8.2 Payment to us in the event of termination as aforesaid shall comprise:

(a) payments due for such of the services carried out up to and including the date of termination, including disbursements.

(b) Payments due subsequent to clause 7.2 above.

(c) The costs of repatriation (if any) and of any commitments entered into by us on the assumption that this Agreement would run its full course.

 

9. Disputes and Differences

9.1 The parties shall attempt in good faith to settle any dispute by arbitration.

9.2 in the event of matters requiring adjudication, when this agreement is a construction contract within the meaning of the Housing Grants, Construction and Regeneration Act 1996, either party may refer any dispute arising under this Agreement to adjudication in accordance with the Construction Industry Council Model Adjudication Procedure.

9.3 All costs, other than legal costs associated with the process, shall be borne in equal share by the Company and Client.

9.4 In the event that it becomes necessary to institute legal proceedings for recovery of professional fees due, all balances outstanding as well as any un-invoiced fees due in respect Work in Progress, will become immediately due and payable.

9.5 If it becomes necessary to institute legal proceedings for recovery of all or any sums due under this Agreement, the Client shall be liable for all legal costs incurred by the Company.

 

10. Law

10.1 The construction validity and performance of this Agreement shall be governed by and constructed under the laws of England and for all matters arising under out of or in connection with this Agreement the parties shall submit to the exclusive jurisdiction of the courts of England and Wales.

 

11. Planning and Building Regulation Approval

11.1 It is always recommended that building works are NOT commenced on site until planning and building regulation approvals have been granted (including the discharge of planning conditions). Any works started prior to all approvals being granted, including those which may require you or your contractor to apply for, are undertaken at the property/site owner’s risk.

 

12. Client Responsibilities 

12.1 It is for the client, on advice, to appoint consultants, specialist contractors or subcontractors and suppliers, and ensure they are indemnified. HPS is not responsible for the quality of the work and performance of these consultants, specialist contractors or subcontractors and suppliers, or payment of their fees unless otherwise agreed in writing.

 

13. Time Over-runs

13.1 HPS is not responsible for managing the builder’s programme of works, nor for organising the work on site – responsibility rests with the builder/contractor, including the responsibility to notify expected problems. HPS is however in a position to advise the client on the circumstances and if those are reasonable may, on the client’s behalf and if acting as contract administrator, award extensions of time. Such work which is beyond the architect’s control may result in additional fees.

 

14. Statutory Approvals and Contract Administration

14.1 Planning permission and Building Regulations approval

HPS cannot guarantee that planning permission and/or Building Regulations approval will be granted because these decisions rest with the local authority. When engaged to submit an application, HPS will consider any local authority guidelines and statutory requirements, so it has the best chance of success. Sometimes exemptions to guidelines and similar provisions will have to be negotiated to achieve the best design solution for the project. The client will generally be responsible for providing the architect with accurate information about site boundaries, access and ownership rights.

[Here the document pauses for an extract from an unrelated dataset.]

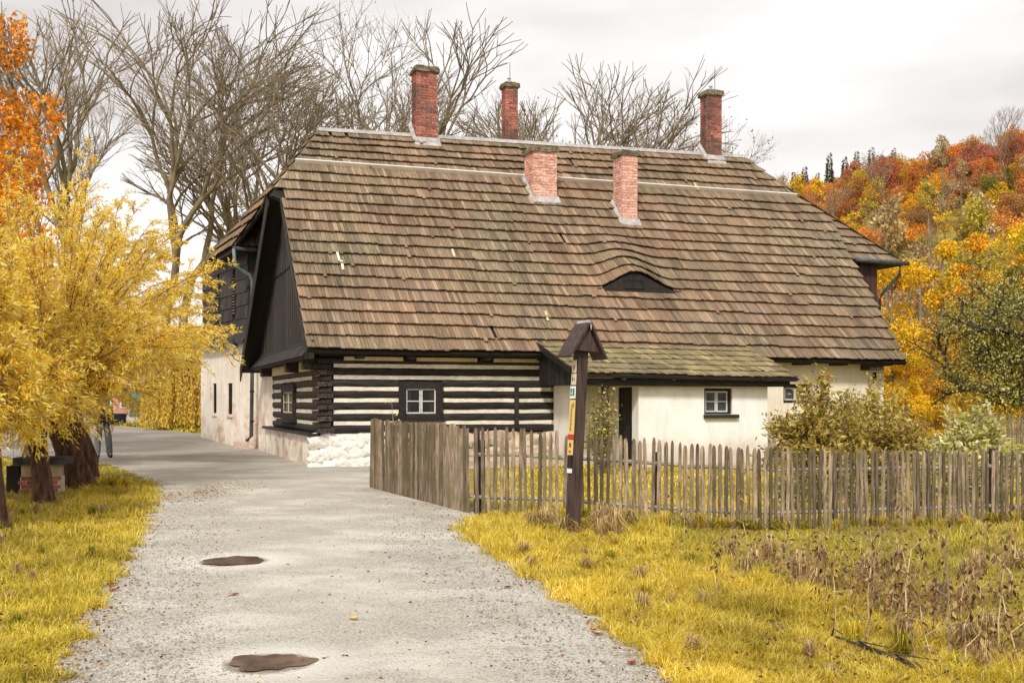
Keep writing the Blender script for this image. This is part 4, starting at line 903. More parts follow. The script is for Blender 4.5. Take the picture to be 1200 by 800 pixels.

14.2 Planning permission – for the design:

 14.3 Building Regulations Approval – permission to build 

 15. Other Consultants

HPS is not responsible for the work undertaken by any other consultant (such as a structural engineer) engaged on the project. Other consultants will usually be engaged directly by the client and fees should be paid directly to them. HPS may agree to engage consultants on the client’s behalf. In this arrangement the other consultants are sub-consultants of the HPS and responsible to them rather than the client direct. They are paid by the HPS, whose fees will reflect this.

16. Ownership, Restrictive Covenants and Public Sewers/Drains

Prior to engaging any design services, please ensure that you are in possession of the full facts in terms of ownership of your property and or site, including any restrictive covenants and the position of any public sewers or drains which cross or pass close to your property/site. Please check your deeds as necessary; we are guided by your instruction with respect to the ownership of your property.

17. Fire Safety Exclusion

Hertford Planning Service shall not be liable in respect of any claim, circumstance, loss, damage, liability and/or defence Costs and expenses based on, arising out of or in any way connected to:

Fire Safety, or directly or indirectly arising out of: 

  1. the combustibility, fire safety requirements or fire protection performance of any façade materials, roof materials, cladding, core, filler, composite, insulation, glazing, balconies, terraces, doors, hatches, signage, decorative panels, roof voids, roof cavities, chimneys, flues, external wall system and/or internal wall system of any building or structure, external roof system and/or internal roof system above the ceiling level of the upper-most storey of any building or structure, including but not limited to any component or material used for the external cladding or façades or roofs of any building or structure, insulation, and signage, and the manufacture, assembly, fixing or construction thereof;
  2. any aspect of fire safety or fire performance of a building or structure; including but not limited to warning of fire, escape from the building or structure in the event of fire, fire spread, structural integrity, the provision of access and facilities to the emergency services and/or the provision of premises not fit for habitation.
  3. any aspect of fire safety or fire performance of a building or structure not falling within 1. or 2. above.